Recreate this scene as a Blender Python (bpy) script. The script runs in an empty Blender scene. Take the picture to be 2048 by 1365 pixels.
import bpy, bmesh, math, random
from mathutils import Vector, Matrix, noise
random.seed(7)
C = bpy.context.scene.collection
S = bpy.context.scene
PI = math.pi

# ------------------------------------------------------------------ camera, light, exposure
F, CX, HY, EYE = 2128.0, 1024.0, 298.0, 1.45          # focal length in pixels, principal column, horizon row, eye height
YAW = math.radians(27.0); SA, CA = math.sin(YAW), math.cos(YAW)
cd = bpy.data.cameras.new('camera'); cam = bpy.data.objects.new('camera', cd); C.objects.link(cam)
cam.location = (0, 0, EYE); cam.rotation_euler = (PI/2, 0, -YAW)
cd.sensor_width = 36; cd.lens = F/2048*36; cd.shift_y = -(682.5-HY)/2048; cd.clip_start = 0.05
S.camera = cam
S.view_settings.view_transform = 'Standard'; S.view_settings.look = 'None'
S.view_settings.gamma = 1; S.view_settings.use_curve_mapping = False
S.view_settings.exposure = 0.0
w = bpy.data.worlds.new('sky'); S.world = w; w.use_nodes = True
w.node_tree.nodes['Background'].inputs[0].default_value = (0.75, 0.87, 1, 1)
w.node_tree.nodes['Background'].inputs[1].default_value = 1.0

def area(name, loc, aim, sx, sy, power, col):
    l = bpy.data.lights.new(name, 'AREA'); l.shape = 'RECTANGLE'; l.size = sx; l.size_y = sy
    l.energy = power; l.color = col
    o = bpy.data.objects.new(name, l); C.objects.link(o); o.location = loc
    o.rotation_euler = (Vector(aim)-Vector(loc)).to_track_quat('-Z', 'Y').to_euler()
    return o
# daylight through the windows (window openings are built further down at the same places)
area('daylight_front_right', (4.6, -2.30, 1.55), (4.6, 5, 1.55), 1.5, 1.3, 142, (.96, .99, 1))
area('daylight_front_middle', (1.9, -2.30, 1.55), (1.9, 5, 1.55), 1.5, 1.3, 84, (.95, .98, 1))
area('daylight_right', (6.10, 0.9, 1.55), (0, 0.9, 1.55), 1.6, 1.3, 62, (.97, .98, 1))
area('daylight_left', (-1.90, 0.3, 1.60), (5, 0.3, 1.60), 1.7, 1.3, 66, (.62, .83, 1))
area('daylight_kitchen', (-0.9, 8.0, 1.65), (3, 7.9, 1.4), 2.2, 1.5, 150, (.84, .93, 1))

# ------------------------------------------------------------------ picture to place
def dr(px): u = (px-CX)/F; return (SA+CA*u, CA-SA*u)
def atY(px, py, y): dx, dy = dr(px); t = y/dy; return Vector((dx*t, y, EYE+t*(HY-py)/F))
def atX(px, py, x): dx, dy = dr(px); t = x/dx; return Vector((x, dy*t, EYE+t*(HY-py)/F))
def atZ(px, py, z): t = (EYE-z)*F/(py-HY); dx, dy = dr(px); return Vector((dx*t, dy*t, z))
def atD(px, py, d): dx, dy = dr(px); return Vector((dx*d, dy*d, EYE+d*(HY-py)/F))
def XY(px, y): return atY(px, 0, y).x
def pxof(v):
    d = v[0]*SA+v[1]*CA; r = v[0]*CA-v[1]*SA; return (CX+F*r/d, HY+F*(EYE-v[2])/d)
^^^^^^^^
▸ **Problem description**: Write down again the exact lines running from the beginning of the data to the line containing "PI = math.pi", with both ends included.

▸ **The solution**:
Recreate this scene as a Blender Python (bpy) script. The script runs in an empty Blender scene. Take the picture to be 2048 by 1365 pixels.
import bpy, bmesh, math, random
from mathutils import Vector, Matrix, noise
random.seed(7)
C = bpy.context.scene.collection
S = bpy.context.scene
PI = math.pi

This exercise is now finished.